While many globalist institutions have sordid pasts, the history of the BIS is particularly ugly.  The banking outfit was exposed after WWII as a money laundering outfit for the Nazi regime.  They also smelted and hid stolen gold in cooperation with the Third Reich.  The exposure led to little action as the scandal was swept under the rug.  The IMF was formed in the place of the BIS and took over the role as the public face of global economic centralization, but the BIS remains a powerful institution to this day.

The interest of the BIS in Bitcoin is particularly fascinating as it follows a strange pattern among global banks, which is to vocally criticize cryptocurrencies in the media while quietly investing millions or billions of dollars into crypto technology and infrastructure.  This has been true of major banks from JP Morgan to Goldman Sachs along with numerous central banks including the Federal Reserve.  With the general public at least acclimated to the idea of crypto, it appears that many central banks are moving to capitalize on the trend.  Not so much by throwing heavy support behind individual coins or blockchain products, but by investing in infrastructure while creating their own versions of the technology.  

CBDCs (Central Bank Digital Currencies) are now being developed widely by a host of central banks as well as the IMF and BIS.  Their quiet support of crypto may be a way for them to pave a path toward their own fully centralized cryptocurrencies in the future.  

Though the privacy of most blockchain products is highly questionable, you can be certain that CBDCs will be the least private means of trade ever devised, with every single transaction tracked and cataloged.  It is also likely that central banks will retain the power to simply freeze digital accounts at will, thus depriving targeted citizens of their money and ability to survive in the normal economy.  With the removal of paper money, the last vestiges of anonymity in consumer trade will be lost (except for the black market).  
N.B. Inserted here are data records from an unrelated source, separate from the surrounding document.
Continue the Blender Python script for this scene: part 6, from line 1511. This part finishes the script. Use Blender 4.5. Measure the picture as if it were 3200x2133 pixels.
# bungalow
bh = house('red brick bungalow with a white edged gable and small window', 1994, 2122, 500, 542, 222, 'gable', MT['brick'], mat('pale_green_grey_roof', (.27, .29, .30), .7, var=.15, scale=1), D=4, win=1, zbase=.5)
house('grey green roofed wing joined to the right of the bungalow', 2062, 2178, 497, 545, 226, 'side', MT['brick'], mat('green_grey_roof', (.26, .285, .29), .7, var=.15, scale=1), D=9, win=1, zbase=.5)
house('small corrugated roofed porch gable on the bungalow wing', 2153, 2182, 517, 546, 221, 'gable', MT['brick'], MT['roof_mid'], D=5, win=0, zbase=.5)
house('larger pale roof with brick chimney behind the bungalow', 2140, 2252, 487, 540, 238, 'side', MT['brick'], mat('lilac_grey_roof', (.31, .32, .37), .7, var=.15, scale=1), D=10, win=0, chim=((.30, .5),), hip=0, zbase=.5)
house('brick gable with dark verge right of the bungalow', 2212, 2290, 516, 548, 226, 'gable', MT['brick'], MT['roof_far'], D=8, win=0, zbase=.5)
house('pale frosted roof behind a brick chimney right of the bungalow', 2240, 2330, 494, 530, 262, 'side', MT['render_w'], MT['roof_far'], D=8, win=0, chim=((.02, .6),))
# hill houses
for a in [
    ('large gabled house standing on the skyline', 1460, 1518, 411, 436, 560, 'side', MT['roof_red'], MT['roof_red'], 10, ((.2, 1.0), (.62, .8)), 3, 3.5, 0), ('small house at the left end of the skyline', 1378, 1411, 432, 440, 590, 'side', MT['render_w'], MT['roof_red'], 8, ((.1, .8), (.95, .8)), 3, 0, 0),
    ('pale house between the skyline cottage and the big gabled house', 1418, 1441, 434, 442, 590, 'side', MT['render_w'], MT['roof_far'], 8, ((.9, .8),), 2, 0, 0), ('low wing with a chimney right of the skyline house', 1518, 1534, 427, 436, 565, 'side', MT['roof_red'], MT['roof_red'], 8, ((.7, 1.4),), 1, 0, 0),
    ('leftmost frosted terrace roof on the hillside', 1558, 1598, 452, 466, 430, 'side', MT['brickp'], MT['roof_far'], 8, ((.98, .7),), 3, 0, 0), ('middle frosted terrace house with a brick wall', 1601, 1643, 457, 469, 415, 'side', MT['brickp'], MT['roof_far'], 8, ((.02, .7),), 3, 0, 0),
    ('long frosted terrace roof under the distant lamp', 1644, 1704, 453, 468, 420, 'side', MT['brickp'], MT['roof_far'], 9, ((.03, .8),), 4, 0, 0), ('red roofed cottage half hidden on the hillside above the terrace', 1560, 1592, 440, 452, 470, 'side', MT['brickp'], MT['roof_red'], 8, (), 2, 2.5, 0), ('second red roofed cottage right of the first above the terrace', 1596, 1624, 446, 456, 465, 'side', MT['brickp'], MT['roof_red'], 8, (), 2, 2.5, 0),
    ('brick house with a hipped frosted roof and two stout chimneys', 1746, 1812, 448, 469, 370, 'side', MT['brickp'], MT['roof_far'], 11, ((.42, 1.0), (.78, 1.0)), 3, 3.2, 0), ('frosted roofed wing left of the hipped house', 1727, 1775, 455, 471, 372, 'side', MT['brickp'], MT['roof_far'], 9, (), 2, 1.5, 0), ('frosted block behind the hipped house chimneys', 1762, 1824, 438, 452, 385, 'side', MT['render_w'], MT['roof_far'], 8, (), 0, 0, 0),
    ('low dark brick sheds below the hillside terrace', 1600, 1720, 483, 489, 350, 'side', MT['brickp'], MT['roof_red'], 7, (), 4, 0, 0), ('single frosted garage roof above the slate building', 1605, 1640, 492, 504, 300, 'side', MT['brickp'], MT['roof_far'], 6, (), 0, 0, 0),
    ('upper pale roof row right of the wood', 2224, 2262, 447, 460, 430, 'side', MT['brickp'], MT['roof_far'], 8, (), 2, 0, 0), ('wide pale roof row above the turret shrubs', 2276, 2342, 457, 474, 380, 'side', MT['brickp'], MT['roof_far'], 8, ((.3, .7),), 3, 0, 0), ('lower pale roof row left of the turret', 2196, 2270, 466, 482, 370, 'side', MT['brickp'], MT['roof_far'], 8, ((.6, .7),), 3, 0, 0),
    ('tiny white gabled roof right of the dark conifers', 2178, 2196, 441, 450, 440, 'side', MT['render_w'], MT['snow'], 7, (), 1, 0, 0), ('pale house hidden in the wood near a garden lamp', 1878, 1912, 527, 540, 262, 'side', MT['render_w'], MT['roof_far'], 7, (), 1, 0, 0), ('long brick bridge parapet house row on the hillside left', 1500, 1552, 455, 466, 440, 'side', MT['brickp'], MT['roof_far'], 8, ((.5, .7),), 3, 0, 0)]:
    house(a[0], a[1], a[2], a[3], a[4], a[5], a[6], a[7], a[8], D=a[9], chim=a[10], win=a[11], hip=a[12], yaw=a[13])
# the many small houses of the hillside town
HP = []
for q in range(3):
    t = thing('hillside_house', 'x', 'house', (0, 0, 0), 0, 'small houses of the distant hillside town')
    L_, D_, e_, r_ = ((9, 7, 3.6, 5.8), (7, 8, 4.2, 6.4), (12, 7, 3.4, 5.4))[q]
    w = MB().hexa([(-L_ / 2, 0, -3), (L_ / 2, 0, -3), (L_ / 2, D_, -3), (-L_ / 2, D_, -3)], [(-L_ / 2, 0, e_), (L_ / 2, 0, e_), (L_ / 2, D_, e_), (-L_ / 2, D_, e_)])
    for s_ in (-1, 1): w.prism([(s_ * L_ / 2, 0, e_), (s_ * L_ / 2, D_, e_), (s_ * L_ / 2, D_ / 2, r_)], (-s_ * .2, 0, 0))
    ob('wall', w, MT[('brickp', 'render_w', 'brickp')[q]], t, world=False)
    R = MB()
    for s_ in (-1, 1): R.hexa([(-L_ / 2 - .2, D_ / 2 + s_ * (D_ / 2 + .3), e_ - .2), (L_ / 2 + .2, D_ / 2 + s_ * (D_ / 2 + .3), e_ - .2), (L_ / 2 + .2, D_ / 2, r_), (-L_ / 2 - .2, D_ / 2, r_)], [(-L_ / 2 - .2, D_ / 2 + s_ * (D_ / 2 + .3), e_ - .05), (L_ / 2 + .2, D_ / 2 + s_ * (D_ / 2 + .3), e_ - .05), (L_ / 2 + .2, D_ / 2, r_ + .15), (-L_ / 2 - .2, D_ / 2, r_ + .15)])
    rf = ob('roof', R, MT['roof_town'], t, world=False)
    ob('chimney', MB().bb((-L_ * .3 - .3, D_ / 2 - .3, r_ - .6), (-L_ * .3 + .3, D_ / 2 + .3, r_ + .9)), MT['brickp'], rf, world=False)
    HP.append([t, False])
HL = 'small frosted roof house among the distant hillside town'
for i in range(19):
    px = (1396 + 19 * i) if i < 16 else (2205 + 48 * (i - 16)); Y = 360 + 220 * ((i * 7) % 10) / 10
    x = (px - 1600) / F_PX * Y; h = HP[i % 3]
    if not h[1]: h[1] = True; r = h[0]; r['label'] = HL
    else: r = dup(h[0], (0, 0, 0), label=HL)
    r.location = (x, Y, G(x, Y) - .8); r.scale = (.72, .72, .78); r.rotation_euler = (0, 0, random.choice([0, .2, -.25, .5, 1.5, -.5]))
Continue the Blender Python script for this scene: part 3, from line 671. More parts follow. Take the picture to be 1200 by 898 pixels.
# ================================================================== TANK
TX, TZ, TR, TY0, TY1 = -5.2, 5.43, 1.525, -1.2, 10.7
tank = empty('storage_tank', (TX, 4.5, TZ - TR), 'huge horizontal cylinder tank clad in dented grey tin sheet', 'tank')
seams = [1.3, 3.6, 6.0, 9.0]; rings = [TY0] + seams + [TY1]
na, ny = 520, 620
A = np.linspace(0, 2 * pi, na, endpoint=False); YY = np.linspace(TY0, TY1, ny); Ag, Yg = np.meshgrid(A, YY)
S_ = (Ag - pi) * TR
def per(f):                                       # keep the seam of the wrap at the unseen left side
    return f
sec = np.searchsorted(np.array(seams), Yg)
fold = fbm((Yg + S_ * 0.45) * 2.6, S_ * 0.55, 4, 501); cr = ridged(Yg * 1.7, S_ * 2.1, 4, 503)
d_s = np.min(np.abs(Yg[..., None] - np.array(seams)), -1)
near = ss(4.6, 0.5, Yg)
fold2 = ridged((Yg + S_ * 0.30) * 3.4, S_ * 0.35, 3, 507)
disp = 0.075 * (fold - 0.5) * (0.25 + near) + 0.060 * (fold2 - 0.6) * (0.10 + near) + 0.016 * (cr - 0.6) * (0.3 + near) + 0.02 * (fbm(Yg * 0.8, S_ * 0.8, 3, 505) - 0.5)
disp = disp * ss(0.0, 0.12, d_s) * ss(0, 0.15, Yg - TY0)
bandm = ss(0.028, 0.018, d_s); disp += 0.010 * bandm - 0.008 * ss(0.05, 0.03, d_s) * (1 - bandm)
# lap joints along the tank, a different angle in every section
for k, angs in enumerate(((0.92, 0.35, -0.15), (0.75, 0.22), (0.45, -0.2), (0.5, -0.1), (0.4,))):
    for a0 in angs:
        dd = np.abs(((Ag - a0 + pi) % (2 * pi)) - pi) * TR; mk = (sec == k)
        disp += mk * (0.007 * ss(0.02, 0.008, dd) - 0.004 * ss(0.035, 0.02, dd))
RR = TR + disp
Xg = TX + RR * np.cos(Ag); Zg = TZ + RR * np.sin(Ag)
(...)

The rapid decline of Bitcoin and other coins actually serves the interests of the BIS, IMF and central banks very well.  The common argument among globalists is that the market value of crypto is far too unstable for the technology to act as a true currency and store of value.  Fiat money is hardly much better, of course, but they argue that central bank currencies have the benefit of “government promises.”  In other words, when a government backs a currency, this is supposed to create public faith in that currency's trade value.

With many normal currencies starting to lose public faith because of inflation, central banks will have to present some kind of alternative system in the near term to maintain economic authority.  Hence, the subtle but expanding shift to CBDCs and blockchain technology.  

The “solution” that the BIS, IMF and other groups offer to currency devaluation is usually a basket system – A mechanism that locks multiple currencies into a single framework and homogenizes their values.  The IMF has been talking about doing this with paper currencies for many years using their Special Drawing Rights (SDR) basket.  It would not be surprising if they announced a similar plan for the large number of cryptocurrencies on the market also.  That is to say, they will claim that the best way to stabilize the buying power of cryptocurrencies like Bitcoin will be to collect all the major coins under a single umbrella along with CBDCs, and the bankers will no doubt control that umbrella.

This might sound like a far off development; something that would happen decades from now.  But many analysts are greatly underestimating the speed at which enormous economic changes are being made behind the scenes as inflationary crisis strikes.  The BIS taking on Bitcoin and allowing it to be held in reserves might seem like a small thing, but it has implications which are far reaching.